Trois leviers d’action

Stéphanie Mateos, directrice de projets au cabinet de conseil en management Korda & Partners, intervient auprès d’entreprises qui veulent favoriser la progression des femmes dans les instances dirigeantes. Elle constate que les entreprises actionnent trois leviers.
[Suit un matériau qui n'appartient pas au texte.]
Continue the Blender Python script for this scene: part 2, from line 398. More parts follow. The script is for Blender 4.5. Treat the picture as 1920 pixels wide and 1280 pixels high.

Le premier consiste à agir sur la culture d’entreprise, via des formations à la diversité et une organisation du travail plus flexible (télétravail, horaires de réunions…). Le deuxième porte sur les processus RH de recrutement et de promotion, ainsi que sur l’identification des hauts potentiels. C’est ce que font, par exemple, Bouygues Immobilier, France Télécom, Total ou Air Liquide (lire p. 24, 25 et 28). Enfin, et c’est la tendance du moment, de plus en plus d’entreprises cherchent à “libérer le potentiel des femmes” en développant, à l’instar d’Auchan, d’Allianz (lire p. 26 et 27) ou de Renault, les réseaux de femmes, le mentorat et le tutorat. « Cela n’est pas suffisant », prévient toutefois Stéphanie Mateos. Une réelle promotion des femmes dans les plus hautes instances « suppose de les faire monter à tous les niveaux »; en outre, le projet doit être « défendu par la DG, sponsorisé – idéalement par un homme –, ciblé, et suivi dans la durée ».

Objectifs chiffrés

Bien plus sûres d’elles que sur le dossier de l’égalité salariale, certaines entreprises se fixent des objectifs chiffrés et des échéances pour augmenter la proportion de femmes dans l’encadrement supérieur. France Télécom veut atteindre 35 % en cinq ans ; Allianz vise 30 % mais sans échéances ; et Lafarge 20 % d’ici à 2012. Contrairement à l’égalité salariale, la mixité des instances dirigeantes a ceci d’encourageant qu’elle se mesure beaucoup plus facilement. Ainsi, la proportion de femmes parmi les hauts potentiels de Total a progressé de 4 points en quatre ans ; et de 16 points en sept ans à Air liquide. En revanche, Lafarge n’atteindra pas son objectif dans les délais. Et il est trop tôt pour faire un pronostic pour France Télécom et Allianz.

L’essentiel

1 Les conseils d’administration des entreprises cotées devraient bientôt compter une proportion minimale de femmes : 20 % puis 40 %.

2 Il reviendrait alors aux DRH d’alimenter le vivier dans lequel les entreprises puiseront ces administratrices.

3 Après l’abandon de l’objectif d’égalité salariale d’ici à fin 2010, la mixité dans les conseils d’administration marque un changement de politique dans le traitement des inégalités hommes-femmes.